Well, i daresay these Ladds where still tremendously though , just thinking everybody from on top of the Battlements throwing and shooting at them. I,for my part would post guards with short spears in top of the Battlement, so its okay come on here Ladds ,stab stab ,you got the picture? But anyway it seems to my opinion , this Ladderattack was a pretty costly option and therefore used only as a kind of last resorts.
@@commmarine9547 yes, a siege required about a 2:1 ratio, storming would require much, much more and there are examples from history where a handful of defenders have been able to defend agains armies. It should be noted that in modern combat, to assault a prepared defense it usually takes a unit class above the defenders; that is, a platoon in a prepared defensive position will take at least a company to dislodge, a company defending will require a battalion. And this is without permanent installations, just field engineering.
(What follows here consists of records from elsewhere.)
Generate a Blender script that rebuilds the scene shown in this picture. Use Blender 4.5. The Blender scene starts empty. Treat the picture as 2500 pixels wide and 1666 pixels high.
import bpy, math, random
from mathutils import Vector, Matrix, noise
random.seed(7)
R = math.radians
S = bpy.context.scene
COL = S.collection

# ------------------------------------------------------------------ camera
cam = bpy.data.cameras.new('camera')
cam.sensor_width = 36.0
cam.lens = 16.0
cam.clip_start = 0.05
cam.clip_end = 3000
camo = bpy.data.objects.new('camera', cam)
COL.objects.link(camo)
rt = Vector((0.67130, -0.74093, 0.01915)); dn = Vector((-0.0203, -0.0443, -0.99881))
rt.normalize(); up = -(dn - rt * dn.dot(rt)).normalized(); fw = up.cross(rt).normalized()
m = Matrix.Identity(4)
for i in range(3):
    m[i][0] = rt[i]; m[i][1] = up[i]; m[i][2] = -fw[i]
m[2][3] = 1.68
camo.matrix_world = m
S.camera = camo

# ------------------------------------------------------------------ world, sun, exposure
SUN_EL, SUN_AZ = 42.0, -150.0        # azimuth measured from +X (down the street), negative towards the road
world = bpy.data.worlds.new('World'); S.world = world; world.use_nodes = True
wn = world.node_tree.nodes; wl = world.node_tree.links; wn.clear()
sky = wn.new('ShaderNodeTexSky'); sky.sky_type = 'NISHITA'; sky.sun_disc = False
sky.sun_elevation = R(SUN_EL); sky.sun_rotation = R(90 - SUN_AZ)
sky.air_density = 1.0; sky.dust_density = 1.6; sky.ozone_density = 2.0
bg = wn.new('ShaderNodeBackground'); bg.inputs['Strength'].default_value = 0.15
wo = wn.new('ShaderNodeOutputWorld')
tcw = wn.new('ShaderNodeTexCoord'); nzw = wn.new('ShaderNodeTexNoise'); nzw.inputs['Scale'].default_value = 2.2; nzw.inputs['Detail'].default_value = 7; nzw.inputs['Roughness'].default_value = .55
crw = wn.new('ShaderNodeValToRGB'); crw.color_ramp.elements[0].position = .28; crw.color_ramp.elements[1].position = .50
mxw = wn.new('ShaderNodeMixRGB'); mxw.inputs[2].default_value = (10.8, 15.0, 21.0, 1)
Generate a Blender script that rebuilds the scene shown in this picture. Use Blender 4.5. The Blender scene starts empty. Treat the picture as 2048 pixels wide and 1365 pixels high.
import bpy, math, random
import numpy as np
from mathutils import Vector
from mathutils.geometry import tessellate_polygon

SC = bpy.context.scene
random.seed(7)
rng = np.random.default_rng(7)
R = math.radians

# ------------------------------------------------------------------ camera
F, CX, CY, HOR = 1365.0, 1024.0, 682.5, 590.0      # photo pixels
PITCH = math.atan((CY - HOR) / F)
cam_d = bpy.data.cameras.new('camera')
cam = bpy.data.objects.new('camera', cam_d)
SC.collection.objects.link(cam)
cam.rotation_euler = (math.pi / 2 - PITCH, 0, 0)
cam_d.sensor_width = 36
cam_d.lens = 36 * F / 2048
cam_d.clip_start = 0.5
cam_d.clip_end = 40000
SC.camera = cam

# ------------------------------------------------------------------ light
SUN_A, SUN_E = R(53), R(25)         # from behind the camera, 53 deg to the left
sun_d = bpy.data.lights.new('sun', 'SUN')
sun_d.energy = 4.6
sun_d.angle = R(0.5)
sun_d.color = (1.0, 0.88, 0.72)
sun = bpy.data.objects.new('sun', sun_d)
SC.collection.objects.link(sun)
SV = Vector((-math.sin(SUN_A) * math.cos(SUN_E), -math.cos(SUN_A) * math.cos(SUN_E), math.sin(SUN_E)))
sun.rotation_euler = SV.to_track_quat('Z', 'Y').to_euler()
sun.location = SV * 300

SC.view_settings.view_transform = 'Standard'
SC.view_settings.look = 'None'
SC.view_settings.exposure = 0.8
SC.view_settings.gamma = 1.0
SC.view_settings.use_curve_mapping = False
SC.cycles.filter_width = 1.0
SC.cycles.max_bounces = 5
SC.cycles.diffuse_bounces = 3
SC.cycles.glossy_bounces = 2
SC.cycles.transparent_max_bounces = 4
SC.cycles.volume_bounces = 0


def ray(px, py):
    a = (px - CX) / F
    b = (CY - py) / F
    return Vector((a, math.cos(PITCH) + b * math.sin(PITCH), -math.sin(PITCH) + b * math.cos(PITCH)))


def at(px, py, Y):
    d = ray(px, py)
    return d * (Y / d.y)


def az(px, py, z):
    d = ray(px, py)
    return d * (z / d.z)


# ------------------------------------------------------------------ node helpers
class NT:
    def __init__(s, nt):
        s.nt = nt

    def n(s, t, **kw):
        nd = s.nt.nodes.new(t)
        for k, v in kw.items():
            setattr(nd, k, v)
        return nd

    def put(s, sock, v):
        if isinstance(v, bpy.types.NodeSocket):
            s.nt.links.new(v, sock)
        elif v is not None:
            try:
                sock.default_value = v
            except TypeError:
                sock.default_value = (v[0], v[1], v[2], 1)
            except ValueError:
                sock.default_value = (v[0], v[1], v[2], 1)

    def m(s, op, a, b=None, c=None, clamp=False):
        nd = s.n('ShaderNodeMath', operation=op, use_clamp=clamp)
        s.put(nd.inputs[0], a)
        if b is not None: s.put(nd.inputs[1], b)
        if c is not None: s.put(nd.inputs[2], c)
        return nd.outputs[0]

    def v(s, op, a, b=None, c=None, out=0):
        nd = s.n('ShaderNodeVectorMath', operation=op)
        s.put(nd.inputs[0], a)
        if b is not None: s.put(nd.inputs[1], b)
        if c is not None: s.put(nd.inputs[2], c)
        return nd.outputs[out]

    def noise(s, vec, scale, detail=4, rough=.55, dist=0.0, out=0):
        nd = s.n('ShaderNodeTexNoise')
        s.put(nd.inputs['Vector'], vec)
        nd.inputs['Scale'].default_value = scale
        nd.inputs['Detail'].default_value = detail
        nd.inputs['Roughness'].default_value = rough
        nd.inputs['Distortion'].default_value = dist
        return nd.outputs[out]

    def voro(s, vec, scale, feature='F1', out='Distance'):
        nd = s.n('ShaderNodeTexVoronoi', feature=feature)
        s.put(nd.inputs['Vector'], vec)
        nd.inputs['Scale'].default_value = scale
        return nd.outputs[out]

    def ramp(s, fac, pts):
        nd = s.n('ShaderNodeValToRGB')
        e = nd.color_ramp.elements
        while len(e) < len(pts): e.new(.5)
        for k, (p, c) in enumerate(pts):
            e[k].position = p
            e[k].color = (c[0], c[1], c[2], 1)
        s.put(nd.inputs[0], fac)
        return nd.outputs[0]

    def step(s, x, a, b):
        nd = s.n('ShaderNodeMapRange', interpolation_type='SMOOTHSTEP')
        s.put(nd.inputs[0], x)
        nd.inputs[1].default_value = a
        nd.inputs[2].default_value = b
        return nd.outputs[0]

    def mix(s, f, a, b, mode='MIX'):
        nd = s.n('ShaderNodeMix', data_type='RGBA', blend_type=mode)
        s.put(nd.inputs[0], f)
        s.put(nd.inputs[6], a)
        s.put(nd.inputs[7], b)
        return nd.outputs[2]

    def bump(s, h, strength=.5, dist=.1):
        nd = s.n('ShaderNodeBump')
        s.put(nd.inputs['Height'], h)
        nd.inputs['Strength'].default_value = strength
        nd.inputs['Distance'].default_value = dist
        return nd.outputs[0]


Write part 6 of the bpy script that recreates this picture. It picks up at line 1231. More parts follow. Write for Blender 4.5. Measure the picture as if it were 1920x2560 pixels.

@@bewing77 thanks. Military guy here so understand the doctrine of besieging. Will say that the example of few holding off many was only achieved through tactical advantage via equipment, training, or location. Example, without going into detail, battle of Thermopylae. Spartan training (actual professional military force, not slaves or citizen army) bronze armor (not wicker which was main "armor" of Persians and the hot gates themselves, the narrow pass, as the location that provided the advantage.
_"A point about siege ladders"_ - *Another in the increasingly misleading titles of Lindybeige productions*
He does that, doesn't he?
Yeah was about to comment something along the lines of “more like a lecture on siege ladders”, it’s getting out of hand how these titles are compared to actual video runtime.
A 5 minute guide to warships.
Is this a Hitchhiker’s Guide to the Galaxy Trilogy?
Hehe... Lindy got you with his clickbait titles. 😂
Extremely enjoyable amount of detail, great talk
Lol, the Spartan wall trick he described sounds like how I play Command and Conquer.
It amazes me, the talent of this man to make literally any subject, no matter what it is or how boring it is, sound interesting.
True... but not if its french
That’s what I thougt when his last video had me on the edge of my seat and it was only about some cows having a friendly shoving contest in a field.
It amazed me years ago, when I started watching his videos. Now it’s expected :)
FRIENDS: Bro, let's do something!
GF: Babe, come over!
FAMILY: Hey, come join us!
ME: Ah yes, ladders.
Lol in quarantine?
@@Catastropheshe don't need quarantine to enjoy ladders
@@TheLoxxxton lol no, but I meant the first part sounds sketchy
Yesss
25 minutes in and I really feel the enthusiasm of Eddie Izzard on blast. Love it
Oh! The inflatable seige ladder was a thing. I remember seeing it in my travels one time. The idea was that they were capped hollow tubes actually that were air tight with some sort of cap inside the tube that fits in the other. It was more an 'extendable' ladder using air pressure than 'inflatable'. Apparently the idea was you'd have someone already on the ladder to defend it when it was extended by the crew. I... do not think that worked or was ever used either. There was supposed to be some sort of pinning system to keep it extended, which I dunno how that would work.